## PROBLEM TO SOLVE:
Present the data once more in exactly its original form.

Begin

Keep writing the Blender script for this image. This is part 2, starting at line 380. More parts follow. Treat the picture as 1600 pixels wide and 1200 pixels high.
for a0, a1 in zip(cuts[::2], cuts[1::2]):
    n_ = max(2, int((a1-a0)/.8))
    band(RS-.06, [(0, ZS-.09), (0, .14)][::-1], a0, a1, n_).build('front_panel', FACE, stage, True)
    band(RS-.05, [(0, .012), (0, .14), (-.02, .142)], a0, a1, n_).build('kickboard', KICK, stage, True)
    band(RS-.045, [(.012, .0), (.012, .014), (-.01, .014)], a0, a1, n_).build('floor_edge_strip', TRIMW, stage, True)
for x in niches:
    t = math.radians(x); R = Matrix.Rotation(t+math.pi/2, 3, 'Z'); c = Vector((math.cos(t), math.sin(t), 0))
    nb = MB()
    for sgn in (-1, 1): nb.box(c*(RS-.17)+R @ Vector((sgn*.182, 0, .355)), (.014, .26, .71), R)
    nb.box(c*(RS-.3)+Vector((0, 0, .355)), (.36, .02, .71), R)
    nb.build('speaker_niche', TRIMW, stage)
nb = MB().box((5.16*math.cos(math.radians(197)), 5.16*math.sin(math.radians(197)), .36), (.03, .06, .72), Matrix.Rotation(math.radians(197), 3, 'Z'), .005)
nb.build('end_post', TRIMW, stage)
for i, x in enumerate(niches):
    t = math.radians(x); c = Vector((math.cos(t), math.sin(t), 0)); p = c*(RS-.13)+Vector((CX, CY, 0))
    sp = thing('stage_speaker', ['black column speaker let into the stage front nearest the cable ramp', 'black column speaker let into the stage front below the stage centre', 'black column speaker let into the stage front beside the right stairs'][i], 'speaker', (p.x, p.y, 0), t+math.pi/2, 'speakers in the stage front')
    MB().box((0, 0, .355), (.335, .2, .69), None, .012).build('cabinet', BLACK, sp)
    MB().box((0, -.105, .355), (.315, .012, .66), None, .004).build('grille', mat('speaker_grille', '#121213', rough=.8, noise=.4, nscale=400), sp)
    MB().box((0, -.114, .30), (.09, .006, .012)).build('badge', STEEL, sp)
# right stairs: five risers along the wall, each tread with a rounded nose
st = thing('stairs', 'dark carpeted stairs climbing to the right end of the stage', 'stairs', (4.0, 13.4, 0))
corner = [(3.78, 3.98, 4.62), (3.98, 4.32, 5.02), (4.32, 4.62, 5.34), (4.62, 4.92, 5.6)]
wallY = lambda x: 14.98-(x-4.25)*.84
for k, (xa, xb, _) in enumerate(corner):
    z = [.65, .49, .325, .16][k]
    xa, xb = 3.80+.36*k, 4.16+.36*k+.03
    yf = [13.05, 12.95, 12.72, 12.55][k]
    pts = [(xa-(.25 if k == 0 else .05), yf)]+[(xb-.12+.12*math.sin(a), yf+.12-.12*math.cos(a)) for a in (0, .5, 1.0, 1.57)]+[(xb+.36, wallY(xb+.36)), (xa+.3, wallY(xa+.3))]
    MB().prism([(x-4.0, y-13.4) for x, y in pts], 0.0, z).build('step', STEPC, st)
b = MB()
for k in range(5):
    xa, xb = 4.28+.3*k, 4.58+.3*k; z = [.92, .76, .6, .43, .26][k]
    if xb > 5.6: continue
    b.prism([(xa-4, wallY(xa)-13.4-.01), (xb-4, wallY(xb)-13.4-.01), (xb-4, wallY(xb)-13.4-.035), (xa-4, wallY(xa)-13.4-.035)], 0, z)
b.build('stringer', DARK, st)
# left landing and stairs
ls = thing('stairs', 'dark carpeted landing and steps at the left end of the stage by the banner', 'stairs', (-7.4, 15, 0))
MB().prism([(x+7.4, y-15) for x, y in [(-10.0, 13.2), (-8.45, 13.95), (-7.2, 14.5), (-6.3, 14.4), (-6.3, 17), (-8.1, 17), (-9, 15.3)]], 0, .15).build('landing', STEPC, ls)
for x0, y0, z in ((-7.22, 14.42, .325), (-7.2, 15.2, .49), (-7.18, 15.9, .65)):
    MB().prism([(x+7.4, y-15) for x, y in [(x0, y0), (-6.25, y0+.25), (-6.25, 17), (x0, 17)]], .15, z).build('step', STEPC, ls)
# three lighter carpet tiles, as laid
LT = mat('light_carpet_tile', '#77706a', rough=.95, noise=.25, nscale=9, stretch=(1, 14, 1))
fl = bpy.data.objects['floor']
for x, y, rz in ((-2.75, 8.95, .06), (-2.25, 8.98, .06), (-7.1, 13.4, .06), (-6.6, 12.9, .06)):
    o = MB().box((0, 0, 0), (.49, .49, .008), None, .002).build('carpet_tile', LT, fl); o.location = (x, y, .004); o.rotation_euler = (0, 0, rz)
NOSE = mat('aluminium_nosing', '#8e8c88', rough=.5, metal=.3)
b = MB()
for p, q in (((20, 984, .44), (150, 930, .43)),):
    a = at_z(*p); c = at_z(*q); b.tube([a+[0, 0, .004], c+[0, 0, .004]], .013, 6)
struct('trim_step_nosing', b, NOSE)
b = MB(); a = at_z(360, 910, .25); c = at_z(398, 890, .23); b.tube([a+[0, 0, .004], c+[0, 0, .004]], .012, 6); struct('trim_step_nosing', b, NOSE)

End

## SOLUTION TO THIS TASK:
Keep writing the Blender script for this image. This is part 2, starting at line 380. More parts follow. Treat the picture as 1600 pixels wide and 1200 pixels high.
for a0, a1 in zip(cuts[::2], cuts[1::2]):
    n_ = max(2, int((a1-a0)/.8))
    band(RS-.06, [(0, ZS-.09), (0, .14)][::-1], a0, a1, n_).build('front_panel', FACE, stage, True)
    band(RS-.05, [(0, .012), (0, .14), (-.02, .142)], a0, a1, n_).build('kickboard', KICK, stage, True)
    band(RS-.045, [(.012, .0), (.012, .014), (-.01, .014)], a0, a1, n_).build('floor_edge_strip', TRIMW, stage, True)
for x in niches:
    t = math.radians(x); R = Matrix.Rotation(t+math.pi/2, 3, 'Z'); c = Vector((math.cos(t), math.sin(t), 0))
    nb = MB()
    for sgn in (-1, 1): nb.box(c*(RS-.17)+R @ Vector((sgn*.182, 0, .355)), (.014, .26, .71), R)
    nb.box(c*(RS-.3)+Vector((0, 0, .355)), (.36, .02, .71), R)
    nb.build('speaker_niche', TRIMW, stage)
nb = MB().box((5.16*math.cos(math.radians(197)), 5.16*math.sin(math.radians(197)), .36), (.03, .06, .72), Matrix.Rotation(math.radians(197), 3, 'Z'), .005)
nb.build('end_post', TRIMW, stage)
for i, x in enumerate(niches):
    t = math.radians(x); c = Vector((math.cos(t), math.sin(t), 0)); p = c*(RS-.13)+Vector((CX, CY, 0))
    sp = thing('stage_speaker', ['black column speaker let into the stage front nearest the cable ramp', 'black column speaker let into the stage front below the stage centre', 'black column speaker let into the stage front beside the right stairs'][i], 'speaker', (p.x, p.y, 0), t+math.pi/2, 'speakers in the stage front')
    MB().box((0, 0, .355), (.335, .2, .69), None, .012).build('cabinet', BLACK, sp)
    MB().box((0, -.105, .355), (.315, .012, .66), None, .004).build('grille', mat('speaker_grille', '#121213', rough=.8, noise=.4, nscale=400), sp)
    MB().box((0, -.114, .30), (.09, .006, .012)).build('badge', STEEL, sp)
# right stairs: five risers along the wall, each tread with a rounded nose
st = thing('stairs', 'dark carpeted stairs climbing to the right end of the stage', 'stairs', (4.0, 13.4, 0))
corner = [(3.78, 3.98, 4.62), (3.98, 4.32, 5.02), (4.32, 4.62, 5.34), (4.62, 4.92, 5.6)]
wallY = lambda x: 14.98-(x-4.25)*.84
for k, (xa, xb, _) in enumerate(corner):
    z = [.65, .49, .325, .16][k]
    xa, xb = 3.80+.36*k, 4.16+.36*k+.03
    yf = [13.05, 12.95, 12.72, 12.55][k]
    pts = [(xa-(.25 if k == 0 else .05), yf)]+[(xb-.12+.12*math.sin(a), yf+.12-.12*math.cos(a)) for a in (0, .5, 1.0, 1.57)]+[(xb+.36, wallY(xb+.36)), (xa+.3, wallY(xa+.3))]
    MB().prism([(x-4.0, y-13.4) for x, y in pts], 0.0, z).build('step', STEPC, st)
b = MB()
for k in range(5):
    xa, xb = 4.28+.3*k, 4.58+.3*k; z = [.92, .76, .6, .43, .26][k]
    if xb > 5.6: continue
    b.prism([(xa-4, wallY(xa)-13.4-.01), (xb-4, wallY(xb)-13.4-.01), (xb-4, wallY(xb)-13.4-.035), (xa-4, wallY(xa)-13.4-.035)], 0, z)
b.build('stringer', DARK, st)
# left landing and stairs
ls = thing('stairs', 'dark carpeted landing and steps at the left end of the stage by the banner', 'stairs', (-7.4, 15, 0))
MB().prism([(x+7.4, y-15) for x, y in [(-10.0, 13.2), (-8.45, 13.95), (-7.2, 14.5), (-6.3, 14.4), (-6.3, 17), (-8.1, 17), (-9, 15.3)]], 0, .15).build('landing', STEPC, ls)
for x0, y0, z in ((-7.22, 14.42, .325), (-7.2, 15.2, .49), (-7.18, 15.9, .65)):
    MB().prism([(x+7.4, y-15) for x, y in [(x0, y0), (-6.25, y0+.25), (-6.25, 17), (x0, 17)]], .15, z).build('step', STEPC, ls)
# three lighter carpet tiles, as laid
LT = mat('light_carpet_tile', '#77706a', rough=.95, noise=.25, nscale=9, stretch=(1, 14, 1))
fl = bpy.data.objects['floor']
for x, y, rz in ((-2.75, 8.95, .06), (-2.25, 8.98, .06), (-7.1, 13.4, .06), (-6.6, 12.9, .06)):
    o = MB().box((0, 0, 0), (.49, .49, .008), None, .002).build('carpet_tile', LT, fl); o.location = (x, y, .004); o.rotation_euler = (0, 0, rz)
NOSE = mat('aluminium_nosing', '#8e8c88', rough=.5, metal=.3)
b = MB()
for p, q in (((20, 984, .44), (150, 930, .43)),):
    a = at_z(*p); c = at_z(*q); b.tube([a+[0, 0, .004], c+[0, 0, .004]], .013, 6)
struct('trim_step_nosing', b, NOSE)
b = MB(); a = at_z(360, 910, .25); c = at_z(398, 890, .23); b.tube([a+[0, 0, .004], c+[0, 0, .004]], .012, 6); struct('trim_step_nosing', b, NOSE)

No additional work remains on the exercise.